Tuesday 1 December 2009

Casino Royale by Ian Fleming

I have a smashing collection of Fleming's Bond novels that I picked up a couple of years ago for purely ornamental reasons which, due to the carnage that is our ongoing home renovations, ended up temporarily on my bedside table as I was looking for a new book to read. And so, I'm embarking upon reading the set and- if they're all like Casino Royale- that won't take long at all.

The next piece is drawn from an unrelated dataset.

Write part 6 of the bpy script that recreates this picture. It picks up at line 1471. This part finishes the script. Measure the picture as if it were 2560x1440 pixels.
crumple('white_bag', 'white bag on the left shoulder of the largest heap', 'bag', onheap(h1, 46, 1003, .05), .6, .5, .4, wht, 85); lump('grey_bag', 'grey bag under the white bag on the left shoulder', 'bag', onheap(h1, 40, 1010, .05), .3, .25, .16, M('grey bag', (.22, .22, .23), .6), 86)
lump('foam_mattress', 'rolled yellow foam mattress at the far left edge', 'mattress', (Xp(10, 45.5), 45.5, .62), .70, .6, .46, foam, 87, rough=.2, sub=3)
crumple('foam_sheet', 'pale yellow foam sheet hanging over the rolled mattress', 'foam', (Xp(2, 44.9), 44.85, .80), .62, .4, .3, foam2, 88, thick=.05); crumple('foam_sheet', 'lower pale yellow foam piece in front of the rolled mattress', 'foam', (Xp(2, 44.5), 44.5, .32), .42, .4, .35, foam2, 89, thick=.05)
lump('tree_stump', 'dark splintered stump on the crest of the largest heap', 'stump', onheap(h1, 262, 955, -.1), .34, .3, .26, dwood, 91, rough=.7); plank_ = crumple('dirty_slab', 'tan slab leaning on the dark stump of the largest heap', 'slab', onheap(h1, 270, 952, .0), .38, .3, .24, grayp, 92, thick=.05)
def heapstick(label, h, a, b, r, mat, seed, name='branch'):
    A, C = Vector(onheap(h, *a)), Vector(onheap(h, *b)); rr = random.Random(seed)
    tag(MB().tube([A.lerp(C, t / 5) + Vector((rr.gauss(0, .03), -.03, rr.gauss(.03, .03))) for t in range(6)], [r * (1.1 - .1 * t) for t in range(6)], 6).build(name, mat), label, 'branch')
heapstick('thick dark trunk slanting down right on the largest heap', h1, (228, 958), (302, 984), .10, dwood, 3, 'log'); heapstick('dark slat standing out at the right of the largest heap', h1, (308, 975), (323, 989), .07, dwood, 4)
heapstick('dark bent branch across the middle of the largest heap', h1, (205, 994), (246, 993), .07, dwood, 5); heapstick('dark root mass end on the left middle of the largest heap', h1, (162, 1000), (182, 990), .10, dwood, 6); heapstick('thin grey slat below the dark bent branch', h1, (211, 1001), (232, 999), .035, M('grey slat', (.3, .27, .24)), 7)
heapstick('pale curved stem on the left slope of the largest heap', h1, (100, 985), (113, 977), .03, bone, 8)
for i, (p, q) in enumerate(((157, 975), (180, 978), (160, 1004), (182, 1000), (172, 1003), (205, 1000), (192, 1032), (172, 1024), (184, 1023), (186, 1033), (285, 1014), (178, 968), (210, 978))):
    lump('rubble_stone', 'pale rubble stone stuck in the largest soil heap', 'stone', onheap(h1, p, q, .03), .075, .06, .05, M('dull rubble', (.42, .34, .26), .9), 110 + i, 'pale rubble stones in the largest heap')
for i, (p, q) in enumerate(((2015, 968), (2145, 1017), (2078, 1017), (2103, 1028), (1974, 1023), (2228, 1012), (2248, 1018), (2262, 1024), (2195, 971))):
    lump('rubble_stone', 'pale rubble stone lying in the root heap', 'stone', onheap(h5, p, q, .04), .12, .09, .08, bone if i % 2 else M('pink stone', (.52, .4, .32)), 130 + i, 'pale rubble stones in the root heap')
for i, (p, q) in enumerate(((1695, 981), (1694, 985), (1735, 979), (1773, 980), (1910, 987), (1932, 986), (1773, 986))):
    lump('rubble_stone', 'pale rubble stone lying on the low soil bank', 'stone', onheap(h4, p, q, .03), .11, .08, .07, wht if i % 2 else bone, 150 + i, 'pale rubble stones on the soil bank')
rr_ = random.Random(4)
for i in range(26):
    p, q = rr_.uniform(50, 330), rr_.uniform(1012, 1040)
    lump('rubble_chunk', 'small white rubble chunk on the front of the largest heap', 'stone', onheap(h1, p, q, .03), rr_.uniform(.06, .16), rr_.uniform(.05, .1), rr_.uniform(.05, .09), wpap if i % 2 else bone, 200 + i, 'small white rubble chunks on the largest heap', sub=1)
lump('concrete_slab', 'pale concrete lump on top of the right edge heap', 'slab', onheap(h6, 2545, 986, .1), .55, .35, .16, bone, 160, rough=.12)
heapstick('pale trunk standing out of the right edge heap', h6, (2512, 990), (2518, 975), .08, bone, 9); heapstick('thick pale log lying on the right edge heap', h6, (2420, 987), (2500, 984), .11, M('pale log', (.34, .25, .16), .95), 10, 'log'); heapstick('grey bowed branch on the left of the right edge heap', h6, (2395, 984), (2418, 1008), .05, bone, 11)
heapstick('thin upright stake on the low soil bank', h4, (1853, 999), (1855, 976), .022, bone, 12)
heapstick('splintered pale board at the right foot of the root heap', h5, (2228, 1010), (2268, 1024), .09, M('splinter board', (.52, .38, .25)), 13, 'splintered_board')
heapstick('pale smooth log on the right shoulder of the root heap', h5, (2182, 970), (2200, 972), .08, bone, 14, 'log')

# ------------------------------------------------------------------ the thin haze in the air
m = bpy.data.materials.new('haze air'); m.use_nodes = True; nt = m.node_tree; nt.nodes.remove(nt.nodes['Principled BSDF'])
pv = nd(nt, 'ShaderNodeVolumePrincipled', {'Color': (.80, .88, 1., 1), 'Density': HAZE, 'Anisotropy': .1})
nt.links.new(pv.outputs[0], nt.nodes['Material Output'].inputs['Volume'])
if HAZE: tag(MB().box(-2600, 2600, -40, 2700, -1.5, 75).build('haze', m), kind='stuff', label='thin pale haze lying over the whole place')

Casino Royale is barely more than a novella in truth and seems to act as a planned precursor to greater adventures yet to come, in the same way that the film of Dr No went to great lengths to introduce peripheral characters who were expected to recur in the planned film series. The action opens in medias res and grabs the attention immediately. The writing style is spare and indeed sparse; descriptive without a flourish. The novel moves through a little backstory and then back to the action. The centre-piece of the whole thing is the casino showdown between Bond and Le Chiffre and this is gripping stuff indeed. Sadly, far more so than the dramatic events which follow and seem hugely anti-climactic and ill-conceived.

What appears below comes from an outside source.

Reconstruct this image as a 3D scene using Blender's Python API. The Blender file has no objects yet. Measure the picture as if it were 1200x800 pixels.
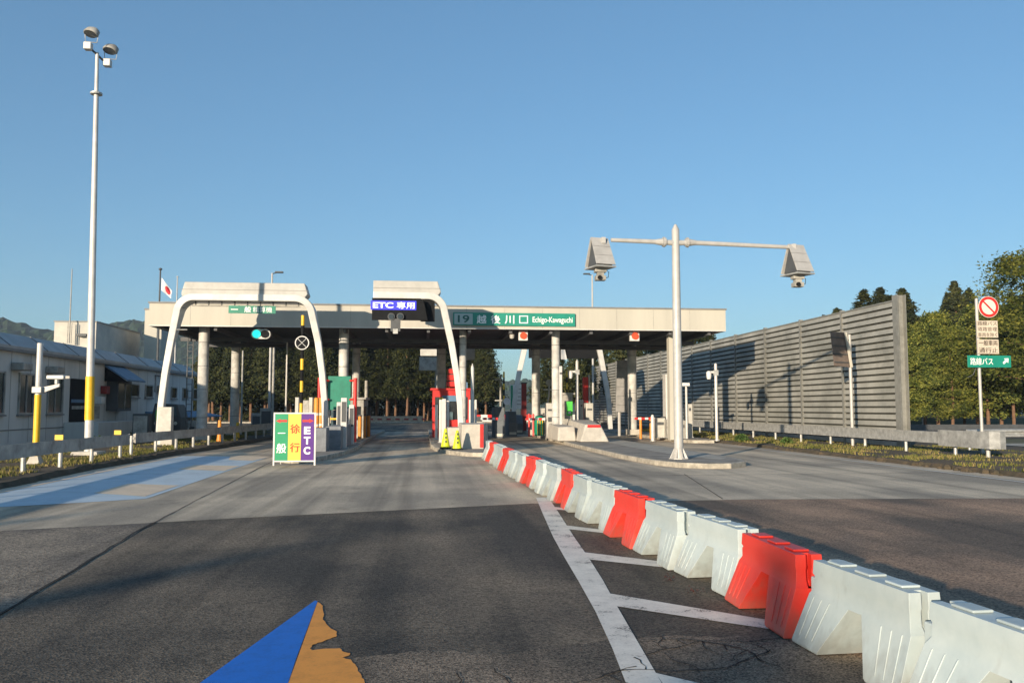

It is impossible, for me at least, to separate the books from the films and so in my mind's eye I see and hear Sean Connery as I read. But the Bond of this novel has none of Connery's self-assurance or wit (let's not discuss Roger fucking Moore, eh?). Here Bond is driven and dark, then haunted by the events of the book and finally steely and poised. It's not much of a character arc, and what there is of it is unconvincing- romance really isn't Fleming's bag- but that's hardly the point of the novel.

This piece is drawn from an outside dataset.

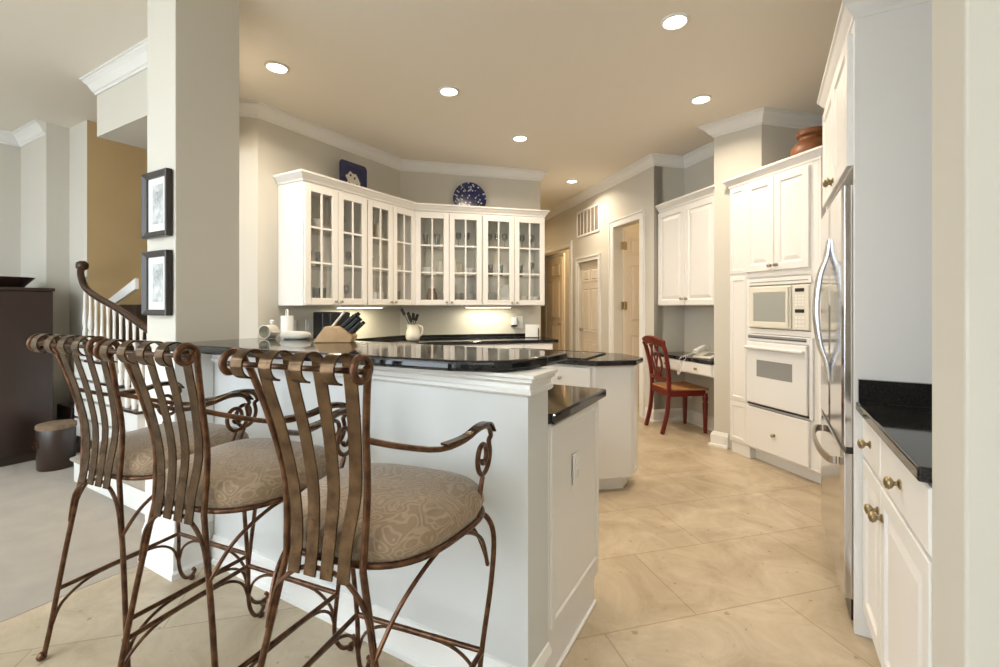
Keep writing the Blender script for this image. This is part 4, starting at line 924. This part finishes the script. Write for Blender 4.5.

It is a page-turner, it is thrilling in parts, Bond is an engaging anti-hero (his fallibility is of far more interest than efficiency) but his chauvinism is supported and, indeed, reinforced by the author and it grates. In fact the poor section which follows the epic casino battle appears designed to do so. Apparently Fleming wrote this as he planned his own wedding; lucky girl. When Bond thinks aloud "These blithering women who thought they could do a man's work. Why the hell couldn't they stay at home and mind their pots and pans and stick to their frocks and gossip and leave men's work to the men?" the action plays out in support of this. The girl is the cause of the problem, she does inerfere, is out of her depth and does lead to tragic (though sadly all-too-predictable) consequences. And there's the rub; to lend Bond a humanity and reality, Fleming resorts to flabby cliché. A shame.

I hope that now we've got through the preamble, Fleming can concentrate on what he's good at. When he's good, he's enjoyable and disposable; when he's bad, he's insulting.